The interface builds the computational graphs and then executes the computational graphs. However, when the Model.build is executed first, it only performs the graphs execution.
- Parameters
epoch (int) – Total training epochs. Generally, train network will be trained on complete dataset per epoch. If dataset_sink_mode is set to True and sink_size is greater than 0, each epoch will train sink_size steps instead of total steps of dataset.
train_dataset (Dataset) – A training dataset iterator. If loss_fn is defined, the data and label will be passed to the network and the loss_fn respectively, so a tuple (data, label) should be returned from dataset. If there is multiple data or labels, set loss_fn to None and implement calculation of loss in network, then a tuple (data1, data2, data3, …) with all data returned from dataset will be passed to the network.
callbacks (Optional[list[Callback], Callback]) – List of callback objects or callback object, which should be executed while training. Default: None.
dataset_sink_mode (bool) – Determines whether to pass the data through dataset channel. Configure pynative mode or CPU, the training process will be performed with dataset not sink. Default: True.
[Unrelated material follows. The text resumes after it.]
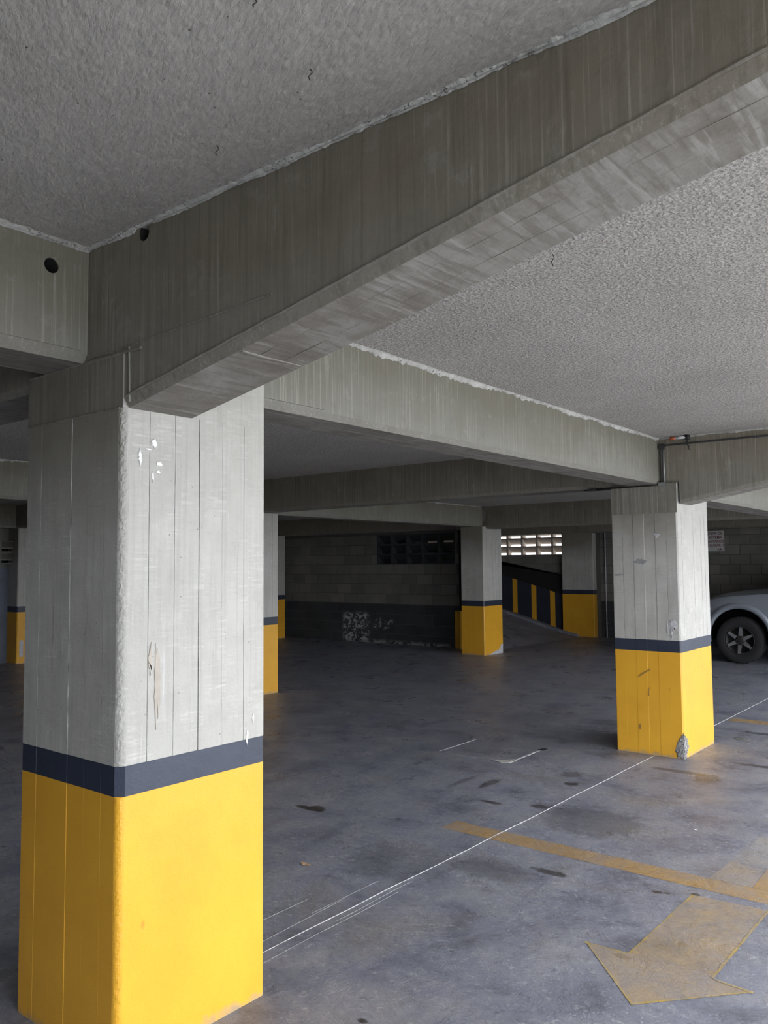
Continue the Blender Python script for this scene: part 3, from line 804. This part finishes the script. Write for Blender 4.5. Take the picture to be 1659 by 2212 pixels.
# ------------------------------------------------------------------ floor markings
def flat(name, polys, mat, label, cat='floor marking', z=.0008):
    bm = bmesh.new()
    for p in polys: bm.faces.new([bm.verts.new((*q, z)) for q in p])
    x, y = polys[0][0]
    return tag(obj(name, bm, mat, None, (x, y, 0)), label, cat)
def ragged(x0, x1, y0, y1, n=70):
    top = [(x0+(x1-x0)*i/n, y1+.006*noise.noise(Vector((i*.5, 1, 0)))) for i in range(n+1)]
    bot = [(x0+(x1-x0)*i/n, y0+.006*noise.noise(Vector((i*.5, 9, 0)))) for i in range(n+1)]
    return top + bot[::-1]
flat('parking_line', [ragged(-3.04, .8, 4.32, 4.49)], M_LINE, 'long worn yellow line on the floor crossing the arrow')
flat('parking_line', [ragged(-2.67, .8, 8.985, 9.165)], M_LINE, 'short faded yellow line on the floor right of the second column')
flat('floor_arrow', [[(-1.455, 4.215), (-1.46, 3.434), (-1.648, 3.42), (-1.288, 3.045), (-.955, 3.42), (-1.108, 3.434), (-1.10, 4.25)][::-1]], M_ARROW,
     'faded yellow arrow on the floor pointing towards the camera')
AR = [(-1.455, 4.215), (-1.46, 3.434), (-1.648, 3.42), (-1.288, 3.045), (-.955, 3.42), (-1.108, 3.434), (-1.10, 4.25)]
ar = bpy.data.objects['floor_arrow']
bm = bmesh.new()
for ei, (a, b_) in enumerate(zip(AR, AR[1:])):
    ze = .0011+.0002*ei
    a, b_ = Vector((*a, 0)), Vector((*b_, 0)); d = (b_-a).normalized(); nn = Vector((-d.y, d.x, 0)); N_ = 30; prev = None
    for i in range(N_+1):
        p = a.lerp(b_, i/N_); w_ = .010 + .007*noise.noise(p*25)
        row = [bm.verts.new((p.x, p.y, ze)), bm.verts.new((p.x+nn.x*w_, p.y+nn.y*w_, ze))]
        if prev: bm.faces.new((prev[0], prev[1], row[1], row[0]))
        prev = row
o = obj('arrow_edge', bm, M_EDGE, ar); o['label'] = 'brighter yellow paint left along the edge of the arrow'
flat('arrow_tail', [[(-1.458, 4.492), (-1.245, 4.492), (-1.255, 4.79), (-1.44, 4.81)]], M_FAINT, 'pale patch of arrow tail just beyond the long yellow line')
flat('arrow_tail', [[(-1.243, 4.492), (-1.09, 4.492), (-1.09, 4.83), (-1.25, 4.80)]], M_LINE, 'darker yellow patch at the right edge beyond the long line')
flat('arrow_tail', [[(-1.44, 4.812), (-1.255, 4.80), (-1.09, 4.84), (-1.1, 5.3), (-1.42, 5.36)]], mat_marking('very_faint_yellow_paint', (.38, .34, .27), .63), 'ghost of an older arrow tail on the floor at the right edge')

PAPER = (-1.766, 5.226)
# inspection cover
ic = empty('inspection_cover', (-3.92, 6.33, 0), 'square concrete cover set in the floor with pale edges', 'floor cover')
obj('cover_plate', boxes((-4.265, -3.565, 6.035, 6.635, 0, .003)), M_FLOOR, ic)
for a, b, wd in (((-4.262, 6.035, .002), (-4.27, 6.64, .002), .02), ((-3.568, 6.04, .002), (-3.573, 6.56, .002), .028)):
    obj('pale_edge', wob_strip(line_fn(a, b), 50, wd, 0, .003), M_JOINT, ic)
bm = bmesh.new(); prism(bm, [(-3.74, 6.035), (-3.62, 6.00), (-3.55, 6.02), (-3.545, 6.15), (-3.585, 6.15), (-3.61, 6.09)], 2, .002, .0055)
obj('cement_fill', bm, M_PLASTER, ic)['label'] = 'pale cement filling the near corner'
bm = bmesh.new(); prism(bm, [(-3.60, 6.60), (-3.55, 6.60), (-3.54, 6.68), (-3.58, 6.68)], 2, .002, .005)
obj('dark_chip', bm, M_TRIM, ic)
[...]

sink_size (int) – Control the amount of data in each sink. sink_size is invalid if dataset_sink_mode is False. If sink_size = -1, sink the complete dataset for each epoch. If sink_size > 0, sink sink_size data for each epoch. Default: -1.
Examples
>>> from mindspore import Model, nn, FixedLossScaleManager >>> >>> # For details about how to build the dataset, please refer to the tutorial >>> # document on the official website. >>> dataset = create_custom_dataset() >>> net = Net() >>> loss = nn.SoftmaxCrossEntropyWithLogits() >>> loss_scale_manager = FixedLossScaleManager() >>> optim = nn.Momentum(params=net.trainable_params(), learning_rate=0.1, momentum=0.9) >>> model = Model(net, loss_fn=loss, optimizer=optim, metrics=None, loss_scale_manager=loss_scale_manager) >>> model.train(2, dataset)
- property train_network
Get the model’s train network.
- Returns
Object, the instance of train network.